_GIVEN INSTRUCTION_
Retype only what runs from the first line of the records to the line with "COL = SC.collection", inclusive, and no pictures.

___ MATERIAL

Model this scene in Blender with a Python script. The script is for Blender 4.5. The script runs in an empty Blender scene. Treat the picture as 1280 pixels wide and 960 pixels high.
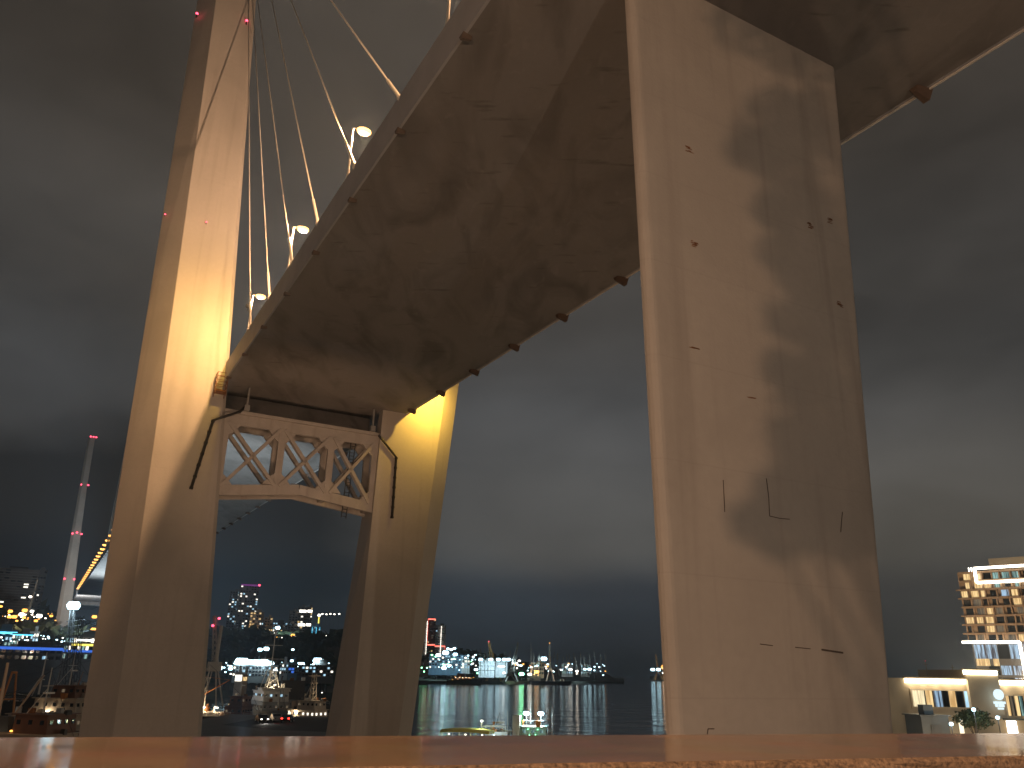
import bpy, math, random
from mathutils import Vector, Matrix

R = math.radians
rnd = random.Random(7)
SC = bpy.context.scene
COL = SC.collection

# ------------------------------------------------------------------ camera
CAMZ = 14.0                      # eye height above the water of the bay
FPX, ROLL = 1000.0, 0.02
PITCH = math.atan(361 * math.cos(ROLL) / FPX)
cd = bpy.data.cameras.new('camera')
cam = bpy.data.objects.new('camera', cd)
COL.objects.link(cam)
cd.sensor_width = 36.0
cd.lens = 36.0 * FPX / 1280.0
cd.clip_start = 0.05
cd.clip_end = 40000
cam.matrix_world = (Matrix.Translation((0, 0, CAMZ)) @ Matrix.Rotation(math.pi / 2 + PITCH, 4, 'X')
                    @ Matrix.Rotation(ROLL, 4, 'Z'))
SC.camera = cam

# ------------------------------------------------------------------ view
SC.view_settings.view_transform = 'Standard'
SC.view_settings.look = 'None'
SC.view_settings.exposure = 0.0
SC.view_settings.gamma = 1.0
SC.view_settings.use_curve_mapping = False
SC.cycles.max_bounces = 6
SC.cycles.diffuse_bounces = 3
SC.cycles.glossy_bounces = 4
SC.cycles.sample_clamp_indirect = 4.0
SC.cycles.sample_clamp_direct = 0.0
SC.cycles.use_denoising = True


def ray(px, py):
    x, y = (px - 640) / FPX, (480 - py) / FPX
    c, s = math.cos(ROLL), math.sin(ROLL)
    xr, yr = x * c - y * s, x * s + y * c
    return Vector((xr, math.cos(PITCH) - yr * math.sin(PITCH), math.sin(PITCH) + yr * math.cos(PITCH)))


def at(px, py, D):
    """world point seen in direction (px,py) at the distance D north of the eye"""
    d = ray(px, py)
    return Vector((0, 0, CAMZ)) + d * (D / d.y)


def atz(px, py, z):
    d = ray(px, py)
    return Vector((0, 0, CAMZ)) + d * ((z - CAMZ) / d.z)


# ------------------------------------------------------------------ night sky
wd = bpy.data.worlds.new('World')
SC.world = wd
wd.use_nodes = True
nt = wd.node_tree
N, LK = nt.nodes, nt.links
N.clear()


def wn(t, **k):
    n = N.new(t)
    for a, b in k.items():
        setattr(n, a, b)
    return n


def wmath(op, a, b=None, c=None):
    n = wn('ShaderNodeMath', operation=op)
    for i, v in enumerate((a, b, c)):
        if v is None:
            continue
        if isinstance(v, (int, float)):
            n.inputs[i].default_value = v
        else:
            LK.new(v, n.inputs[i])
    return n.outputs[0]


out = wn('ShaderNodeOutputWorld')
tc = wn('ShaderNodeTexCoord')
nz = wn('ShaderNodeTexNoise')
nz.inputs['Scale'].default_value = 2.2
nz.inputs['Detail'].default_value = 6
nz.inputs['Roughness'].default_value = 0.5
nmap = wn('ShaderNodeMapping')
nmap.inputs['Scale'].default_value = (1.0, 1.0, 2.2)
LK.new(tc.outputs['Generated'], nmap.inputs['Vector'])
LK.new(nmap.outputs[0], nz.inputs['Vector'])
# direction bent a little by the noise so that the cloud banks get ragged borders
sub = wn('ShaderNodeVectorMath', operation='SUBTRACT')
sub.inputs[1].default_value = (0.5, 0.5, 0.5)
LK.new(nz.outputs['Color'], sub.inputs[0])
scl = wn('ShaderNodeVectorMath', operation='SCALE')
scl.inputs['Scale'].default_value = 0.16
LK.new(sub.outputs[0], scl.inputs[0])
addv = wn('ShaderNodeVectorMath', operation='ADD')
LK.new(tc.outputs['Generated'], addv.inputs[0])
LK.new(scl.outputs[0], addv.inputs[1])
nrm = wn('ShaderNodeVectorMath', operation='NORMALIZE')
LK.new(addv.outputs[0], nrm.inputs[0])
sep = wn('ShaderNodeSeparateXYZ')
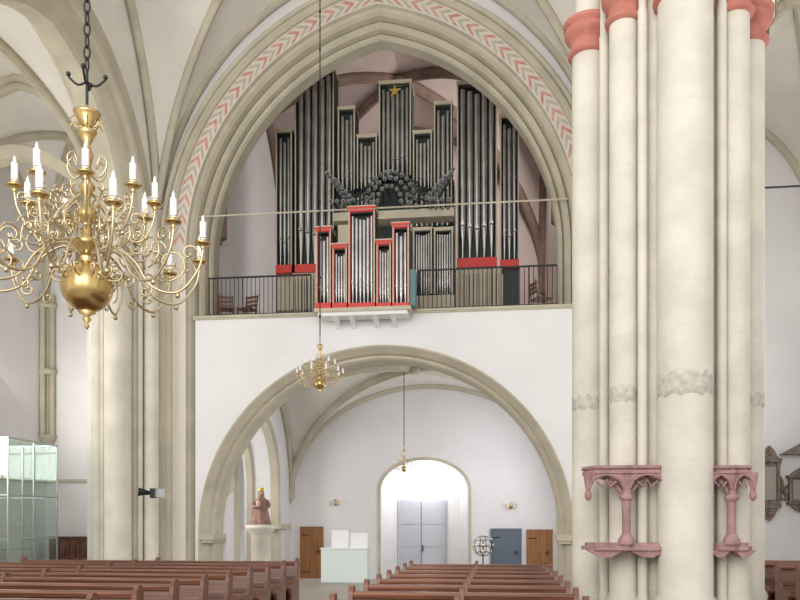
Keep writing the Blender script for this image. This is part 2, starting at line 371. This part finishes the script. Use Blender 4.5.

______

_TASK RESPONSE_
Model this scene in Blender with a Python script. The script is for Blender 4.5. The script runs in an empty Blender scene. Treat the picture as 1280 pixels wide and 960 pixels high.
import bpy, math, random
from mathutils import Vector, Matrix

R = math.radians
rnd = random.Random(7)
SC = bpy.context.scene
COL = SC.collection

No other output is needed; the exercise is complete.